Multilaterals should help decrease the dependency of developing countries on carbon-based technologies, not lock them into a technology path-dependency. For example, the WBG should phase-off finance to carbon-based energy projects and only support renewable and energy-efficiency projects. This focus could well happen within an UNFCCC-sponsored multi-stakeholder forum, where agreements can be reached between clean-energy investment packages and emission-reduction plans on a regional or country-by-country basis.
The immediate task
We will fail our targets for 2050 unless we act now. "The next ten years will be crucial for all countries including China and India", says Nobuo Tanaka, executive director of the IEA, "because of the rapid expansion of energy-supply infrastructure. We need to act now to bring about a radical shift in investment in favour of cleaner, more efficient and more secure energy technologies."
Progress on a binding climate agreement beyond 2012 will be slow if stakeholders responsible for shaping energy markets are not part of the long-term solution. The climate diplomacy needs to increase coordination and mutual accountability agreements with these stakeholders, to help countries see emission reductions in a different light.
2008 is a critical year for the UNFCCC secretariat's budgeting process and performance review, which is meant to ensure that it responds to the changing needs of climate governance. These processes offer two concrete entry-points to contemplate creating the mechanisms that are needed at the heart of the climate diplomacy.
Under the UN climate convention, the secretariat is formally accountable to the conference of the parties (COP). Its mandate includes the coordination of the Kyoto protocol, the Intergovernmental Panel on Climate Change (IPCC), and "other relevant international bodies", which today are limited in scope to the Global Environment Facility (GEF).

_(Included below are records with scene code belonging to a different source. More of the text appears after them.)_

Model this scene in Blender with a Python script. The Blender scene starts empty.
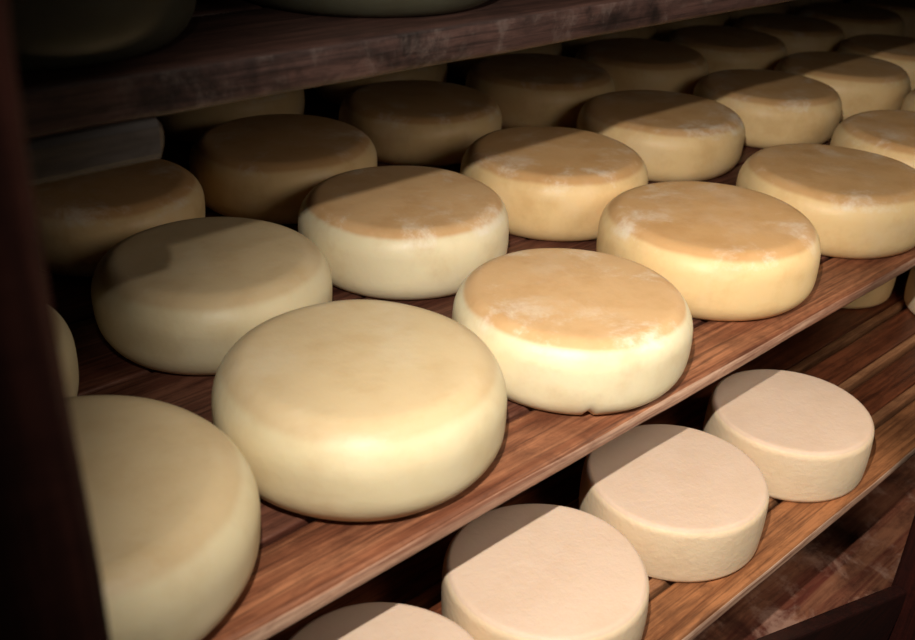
import bpy, math, random
from mathutils import Vector, Matrix, noise

scene = bpy.context.scene
COL = scene.collection

# ------------------------------------------------------------------ camera
cam_d = bpy.data.cameras.new('camera')
cam = bpy.data.objects.new('camera', cam_d)
COL.objects.link(cam)
R_ = Vector((0.73516688, -0.67669269, 0.04020769))
U_ = Vector((0.29377744, 0.37149447, 0.88073076))
F_ = Vector((0.61092101, 0.63567197, -0.47190747))
m = Matrix((R_, U_, -F_)).transposed().to_4x4()
m.translation = Vector((0.0, -0.45428923, 0.52006231))
cam.matrix_world = m
cam_d.sensor_fit = 'HORIZONTAL'
cam_d.sensor_width = 36.0
cam_d.lens = 36.0 * 986.1856 / 915.0
cam_d.clip_start = 0.02
cam_d.clip_end = 50
cam_d.dof.use_dof = True
cam_d.dof.focus_distance = 1.08
cam_d.dof.aperture_fstop = 7.0
scene.camera = cam

# ------------------------------------------------------------------ light
world = bpy.data.worlds.new('dim_cellar')
scene.world = world
world.use_nodes = True
wb = world.node_tree.nodes['Background']
wb.inputs['Color'].default_value = (1.0, 0.83, 0.66, 1)
wb.inputs['Strength'].default_value = 0.032

LAMP = Vector((0.07, -0.335, 0.735))
AIM = Vector((1.10, -0.165, -0.36))
ld = bpy.data.lights.new('flash_lamp', 'SPOT')
ld.energy = 61.0
ld.color = (1.0, 0.93, 0.82)
ld.shadow_soft_size = 0.009
ld.spot_size = math.radians(91)
ld.spot_blend = 1.0
lo = bpy.data.objects.new('flash_lamp', ld)
COL.objects.link(lo)
lo.location = LAMP
lo.rotation_euler = (AIM - LAMP).to_track_quat('-Z', 'Y').to_euler()

fd = bpy.data.lights.new('soft_fill', 'AREA')
fd.shape = 'DISK'
fd.size = 0.45
fd.energy = 2.2
fd.spread = math.radians(115)
fd.color = (1.0, 0.88, 0.74)
fo = bpy.data.objects.new('soft_fill', fd)
COL.objects.link(fo)
fo.location = (0.95, -0.60, 0.62)
fo.rotation_euler = (Vector((1.0, -0.10, -0.14)) - fo.location).to_track_quat('-Z', 'Y').to_euler()

scene.view_settings.view_transform = 'Standard'
scene.view_settings.look = 'None'
scene.view_settings.gamma = 1.0
scene.view_settings.exposure = 0.0
scene.view_settings.use_curve_mapping = False


# ------------------------------------------------------------------ materials
def srgb(r, g, b):
    f = lambda c: (c / 255 / 12.92) if c / 255 <= 0.04045 else ((c / 255 + 0.055) / 1.055) ** 2.4
    return (f(r), f(g), f(b), 1.0)


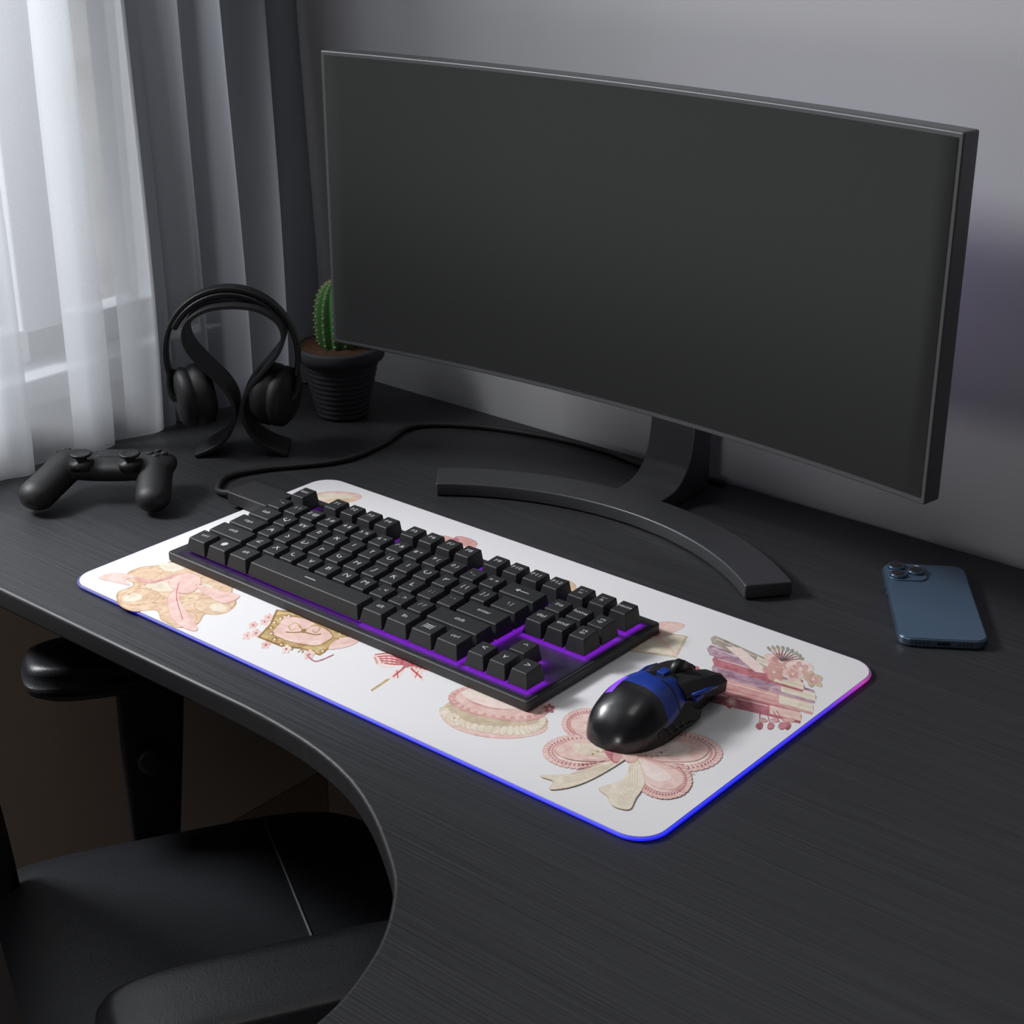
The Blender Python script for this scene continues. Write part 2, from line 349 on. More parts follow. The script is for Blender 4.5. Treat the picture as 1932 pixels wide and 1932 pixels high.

The institutional alternatives to improve the collaborative governance of climate change need to be discussed at the Bali meeting. Whether the UNFCCC secretariat and the future climate deal expand a formal mandate across the international system, or whether they create an informal forum for horizontal brokering of commitments and regulation, should remain open to debate. This debate needs to happen; and at least one of these two options should be pursued if the climate diplomacy is to succeed in the long term.